--- START EXERCISE INPUT ---
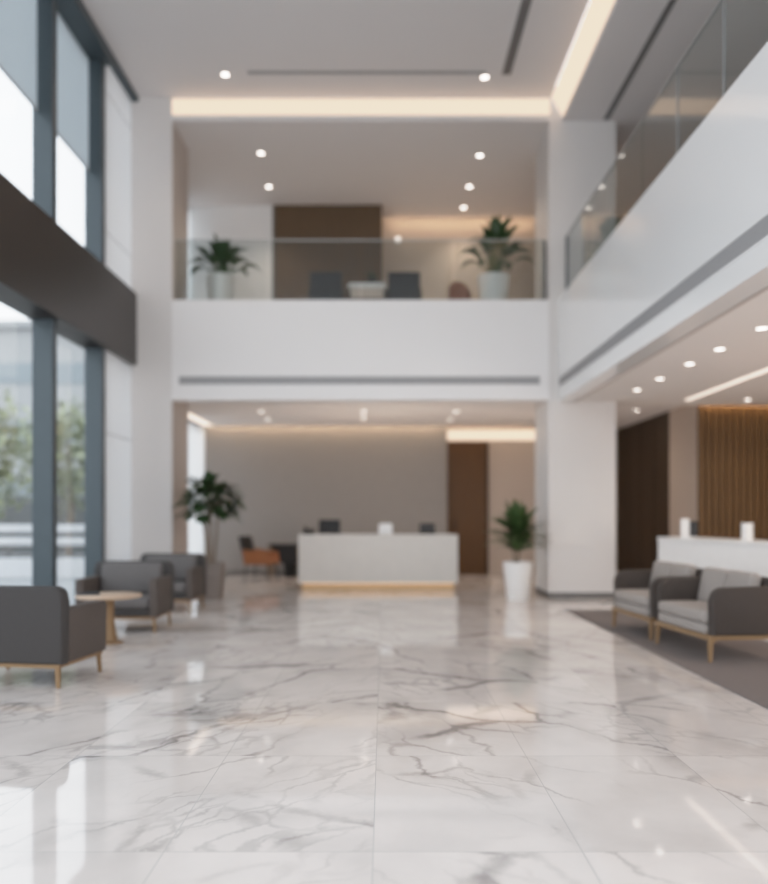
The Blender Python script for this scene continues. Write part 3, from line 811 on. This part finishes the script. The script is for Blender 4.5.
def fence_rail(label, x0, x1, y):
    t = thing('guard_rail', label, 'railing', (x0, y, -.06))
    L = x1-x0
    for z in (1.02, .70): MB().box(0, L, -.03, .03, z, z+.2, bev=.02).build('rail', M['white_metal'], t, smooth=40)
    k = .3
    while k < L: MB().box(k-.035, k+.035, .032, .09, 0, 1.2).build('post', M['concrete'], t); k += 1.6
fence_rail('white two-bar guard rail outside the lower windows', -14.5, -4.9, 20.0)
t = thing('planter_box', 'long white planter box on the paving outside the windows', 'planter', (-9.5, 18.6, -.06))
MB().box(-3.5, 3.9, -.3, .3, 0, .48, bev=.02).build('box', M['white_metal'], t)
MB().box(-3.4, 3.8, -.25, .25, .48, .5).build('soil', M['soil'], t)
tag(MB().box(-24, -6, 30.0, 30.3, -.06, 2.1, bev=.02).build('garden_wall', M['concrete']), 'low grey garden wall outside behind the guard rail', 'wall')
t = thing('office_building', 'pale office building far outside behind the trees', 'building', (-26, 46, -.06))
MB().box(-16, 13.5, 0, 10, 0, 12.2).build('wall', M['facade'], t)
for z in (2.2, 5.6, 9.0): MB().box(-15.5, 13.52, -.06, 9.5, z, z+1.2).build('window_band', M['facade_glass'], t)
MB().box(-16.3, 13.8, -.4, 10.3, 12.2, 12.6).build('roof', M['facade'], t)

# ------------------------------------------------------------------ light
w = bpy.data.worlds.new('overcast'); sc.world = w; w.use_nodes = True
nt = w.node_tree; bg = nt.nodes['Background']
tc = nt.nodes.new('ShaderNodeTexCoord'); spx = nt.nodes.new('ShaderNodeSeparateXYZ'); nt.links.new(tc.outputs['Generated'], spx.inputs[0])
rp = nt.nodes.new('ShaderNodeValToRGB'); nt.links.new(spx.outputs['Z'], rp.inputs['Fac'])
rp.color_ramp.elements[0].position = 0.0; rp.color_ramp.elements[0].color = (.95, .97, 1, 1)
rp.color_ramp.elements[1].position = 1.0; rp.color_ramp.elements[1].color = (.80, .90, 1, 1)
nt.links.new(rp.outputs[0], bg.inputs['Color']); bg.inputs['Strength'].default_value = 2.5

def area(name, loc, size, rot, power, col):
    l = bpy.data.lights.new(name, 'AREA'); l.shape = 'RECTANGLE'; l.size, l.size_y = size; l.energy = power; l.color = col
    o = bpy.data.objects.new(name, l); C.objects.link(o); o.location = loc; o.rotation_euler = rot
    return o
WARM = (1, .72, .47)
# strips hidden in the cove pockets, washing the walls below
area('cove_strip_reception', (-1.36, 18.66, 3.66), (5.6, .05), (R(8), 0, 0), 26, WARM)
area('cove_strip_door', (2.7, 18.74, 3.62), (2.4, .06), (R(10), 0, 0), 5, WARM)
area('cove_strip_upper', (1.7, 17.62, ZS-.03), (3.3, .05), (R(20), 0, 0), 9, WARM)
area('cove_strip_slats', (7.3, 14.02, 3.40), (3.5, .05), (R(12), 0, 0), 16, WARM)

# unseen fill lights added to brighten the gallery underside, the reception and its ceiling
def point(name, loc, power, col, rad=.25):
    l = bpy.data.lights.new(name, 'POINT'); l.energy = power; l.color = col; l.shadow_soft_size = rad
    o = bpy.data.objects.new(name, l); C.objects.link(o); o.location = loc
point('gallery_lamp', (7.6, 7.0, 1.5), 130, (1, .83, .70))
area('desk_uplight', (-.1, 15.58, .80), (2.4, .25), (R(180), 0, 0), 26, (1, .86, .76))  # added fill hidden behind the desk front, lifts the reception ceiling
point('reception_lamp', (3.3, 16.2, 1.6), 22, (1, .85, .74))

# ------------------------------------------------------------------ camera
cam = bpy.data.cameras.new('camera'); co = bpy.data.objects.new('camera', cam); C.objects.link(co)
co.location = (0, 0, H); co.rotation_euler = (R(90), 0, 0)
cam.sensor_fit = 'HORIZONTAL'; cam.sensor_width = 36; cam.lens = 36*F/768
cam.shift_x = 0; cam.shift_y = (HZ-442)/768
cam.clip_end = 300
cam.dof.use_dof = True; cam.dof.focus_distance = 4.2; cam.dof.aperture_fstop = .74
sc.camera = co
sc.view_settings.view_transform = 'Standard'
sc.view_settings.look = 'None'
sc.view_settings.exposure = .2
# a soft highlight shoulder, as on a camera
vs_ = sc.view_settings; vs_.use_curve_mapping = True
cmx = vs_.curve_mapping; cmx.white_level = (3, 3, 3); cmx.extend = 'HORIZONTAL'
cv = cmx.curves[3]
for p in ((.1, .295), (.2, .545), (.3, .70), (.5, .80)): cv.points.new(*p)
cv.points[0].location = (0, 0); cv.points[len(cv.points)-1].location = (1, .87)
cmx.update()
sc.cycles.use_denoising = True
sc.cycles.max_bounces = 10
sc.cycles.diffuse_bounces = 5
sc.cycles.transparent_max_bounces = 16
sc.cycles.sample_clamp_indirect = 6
--- END EXERCISE INPUT ---
--- START EXERCISE INPUT ---
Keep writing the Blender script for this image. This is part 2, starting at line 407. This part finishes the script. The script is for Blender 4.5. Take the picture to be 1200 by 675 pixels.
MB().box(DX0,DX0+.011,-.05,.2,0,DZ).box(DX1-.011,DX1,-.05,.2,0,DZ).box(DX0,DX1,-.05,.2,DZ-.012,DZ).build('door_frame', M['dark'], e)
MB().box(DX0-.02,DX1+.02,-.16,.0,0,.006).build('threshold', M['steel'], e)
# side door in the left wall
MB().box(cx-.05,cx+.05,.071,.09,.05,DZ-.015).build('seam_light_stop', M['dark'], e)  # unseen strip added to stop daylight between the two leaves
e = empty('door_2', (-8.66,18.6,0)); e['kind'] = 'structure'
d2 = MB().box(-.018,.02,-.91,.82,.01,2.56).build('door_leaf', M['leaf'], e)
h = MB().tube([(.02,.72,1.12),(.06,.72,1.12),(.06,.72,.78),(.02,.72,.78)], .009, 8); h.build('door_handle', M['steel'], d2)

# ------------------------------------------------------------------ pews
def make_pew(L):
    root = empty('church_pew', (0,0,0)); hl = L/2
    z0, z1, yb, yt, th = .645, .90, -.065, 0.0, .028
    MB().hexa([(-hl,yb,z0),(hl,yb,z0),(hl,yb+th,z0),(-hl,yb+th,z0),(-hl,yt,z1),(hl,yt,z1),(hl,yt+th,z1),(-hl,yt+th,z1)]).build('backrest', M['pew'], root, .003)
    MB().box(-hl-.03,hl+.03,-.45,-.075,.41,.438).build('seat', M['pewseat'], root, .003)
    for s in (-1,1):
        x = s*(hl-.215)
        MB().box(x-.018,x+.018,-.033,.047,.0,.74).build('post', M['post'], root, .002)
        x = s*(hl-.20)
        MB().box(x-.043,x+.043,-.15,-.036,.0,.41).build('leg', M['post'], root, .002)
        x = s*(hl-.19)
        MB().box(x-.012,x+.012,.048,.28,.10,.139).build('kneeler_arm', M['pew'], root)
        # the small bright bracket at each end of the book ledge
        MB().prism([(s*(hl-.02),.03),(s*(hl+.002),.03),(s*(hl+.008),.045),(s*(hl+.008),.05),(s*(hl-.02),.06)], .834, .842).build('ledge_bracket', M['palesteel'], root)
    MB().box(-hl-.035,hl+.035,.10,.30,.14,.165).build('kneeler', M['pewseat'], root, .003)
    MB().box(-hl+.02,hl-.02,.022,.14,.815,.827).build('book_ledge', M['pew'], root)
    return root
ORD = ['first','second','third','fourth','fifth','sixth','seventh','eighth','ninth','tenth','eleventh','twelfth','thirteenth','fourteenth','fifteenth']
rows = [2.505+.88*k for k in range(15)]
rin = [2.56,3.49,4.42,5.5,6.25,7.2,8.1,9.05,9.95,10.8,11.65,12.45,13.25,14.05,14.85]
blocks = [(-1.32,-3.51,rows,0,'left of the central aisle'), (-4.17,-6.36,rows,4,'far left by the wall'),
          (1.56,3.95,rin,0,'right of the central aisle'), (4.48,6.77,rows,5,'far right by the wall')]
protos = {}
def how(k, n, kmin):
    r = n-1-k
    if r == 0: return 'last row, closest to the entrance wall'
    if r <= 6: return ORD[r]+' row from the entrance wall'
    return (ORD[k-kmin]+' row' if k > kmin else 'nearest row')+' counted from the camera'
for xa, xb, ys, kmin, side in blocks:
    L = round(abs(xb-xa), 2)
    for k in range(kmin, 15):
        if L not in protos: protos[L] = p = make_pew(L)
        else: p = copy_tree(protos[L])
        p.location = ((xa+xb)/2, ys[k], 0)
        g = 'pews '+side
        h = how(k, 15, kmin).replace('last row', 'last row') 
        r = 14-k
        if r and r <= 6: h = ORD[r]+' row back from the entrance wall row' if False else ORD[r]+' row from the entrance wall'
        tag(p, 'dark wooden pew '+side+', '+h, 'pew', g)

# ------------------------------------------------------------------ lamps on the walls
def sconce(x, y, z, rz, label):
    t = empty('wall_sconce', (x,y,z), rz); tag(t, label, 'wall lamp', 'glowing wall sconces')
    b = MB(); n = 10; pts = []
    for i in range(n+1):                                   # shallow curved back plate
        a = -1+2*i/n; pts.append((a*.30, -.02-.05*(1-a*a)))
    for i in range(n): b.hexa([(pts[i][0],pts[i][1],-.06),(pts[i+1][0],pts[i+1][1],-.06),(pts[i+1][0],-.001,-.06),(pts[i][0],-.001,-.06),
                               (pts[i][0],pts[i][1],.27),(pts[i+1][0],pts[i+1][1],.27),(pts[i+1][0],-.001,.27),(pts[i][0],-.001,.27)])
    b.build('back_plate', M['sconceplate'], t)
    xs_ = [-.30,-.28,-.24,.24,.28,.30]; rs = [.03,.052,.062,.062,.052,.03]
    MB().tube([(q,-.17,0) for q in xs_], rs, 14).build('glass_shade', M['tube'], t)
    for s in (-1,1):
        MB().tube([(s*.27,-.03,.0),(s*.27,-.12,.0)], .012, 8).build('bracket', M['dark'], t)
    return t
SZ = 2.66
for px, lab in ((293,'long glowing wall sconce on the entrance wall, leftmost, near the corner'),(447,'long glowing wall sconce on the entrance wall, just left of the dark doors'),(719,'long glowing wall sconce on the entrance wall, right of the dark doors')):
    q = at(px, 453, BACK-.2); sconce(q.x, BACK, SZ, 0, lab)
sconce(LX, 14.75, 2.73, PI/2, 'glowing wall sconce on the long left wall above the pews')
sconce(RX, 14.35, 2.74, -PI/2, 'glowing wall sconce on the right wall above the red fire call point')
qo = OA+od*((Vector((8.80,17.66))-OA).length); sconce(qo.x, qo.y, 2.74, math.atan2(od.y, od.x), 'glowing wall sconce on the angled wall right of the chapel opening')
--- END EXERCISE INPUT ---
▶ STATED EXERCISE: Extract all lines that hold the word "Blender".

▶ ANSWER TO THIS EXERCISE:
The Blender Python script for this scene continues. Write part 3, from line 811 on. This part finishes the script. The script is for Blender 4.5.
Keep writing the Blender script for this image. This is part 2, starting at line 407. This part finishes the script. The script is for Blender 4.5. Take the picture to be 1200 by 675 pixels.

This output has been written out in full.